I greeted my guide, when he found me outside the local supermarket, with a present sent from Owen, a colleague of mine at DWU. Kay’s wife had put Owen and his friend up in his guesthouse in the mountains. Owen had told him to look for me, since he has no phone or radio.
Kay wants to set himself up as a tour operator. He is tired of the local operator getting all the money for the tour and giving him a minimal amount. Luckily Kay’s sense of direction is better than his business sense. He took me out one half day, that’s where I took the picture of the Mudman, the leprechaunish man and the man sleeping with a pig. (By the way, I have learned that in the villages many women breastfeed piglets..now I want to get a picture of that!) He ended up charging me money everywhere we went- for the driver, beetlenut for the group,
for the village bigman for sugarcane, money for the roads until I spent my whole K100. ($50) I don’t know why he wanted to pay the driver as we hitched hiked in the dark to get home. We talked about hiking the next day- then he wasn’t home at 7 am when we came to his house. His wife took us for a walk. I had my own security, John and my own driver that day. I paid his wife (k50) and the road people(k20) and he got into the back of our truck with his wife and one of his kids and came back to the house with us. He was not going to leave. He wanted more money. I took a shower and got ready to negotiate his leaving. I shouldn’t have paid him any more money- however I very much wanted to teach him about customer service. It didn’t work. I paid him my last 50 kina (kina are actually oyster shells) saying that if he took it I would be very unhappy, I would tell everyone not to use him and I certainly would not return to hike from Goroka to Madang with him. He chose
that option. Unhappily I claimed that we were finished and suggested it was now time to leave the premises. He told me that it was his country and he would leave when he chose.

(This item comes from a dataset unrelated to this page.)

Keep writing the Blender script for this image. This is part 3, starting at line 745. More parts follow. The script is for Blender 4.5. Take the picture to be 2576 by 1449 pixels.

This is the way things happen in the Highlands. Highlands operate by being in your face. I felt that I was out there hanging without the cultural cues and known patterns with which I am familiar. All the nuances and shades of meaning that I understand instinctively and use to make my life comprehensible were taken from me. Because the university is multicultural with a Western emphasis (Communist Poland/ Catholic Australia) I haven’t had the opportunity to experience this culture shock.
Perhaps what I needed to do was get change for my K50 note and give him K30 and me K20. Perhaps I shouldn’t have given that day’s K50 to his wife. For sure, next time I will negotiate the full price beforehand, although I am told that too can change.
I am now planning my next cool escape-a hike up Mount Wilhelm further up in the Highlands. Stay tune to the misadventures.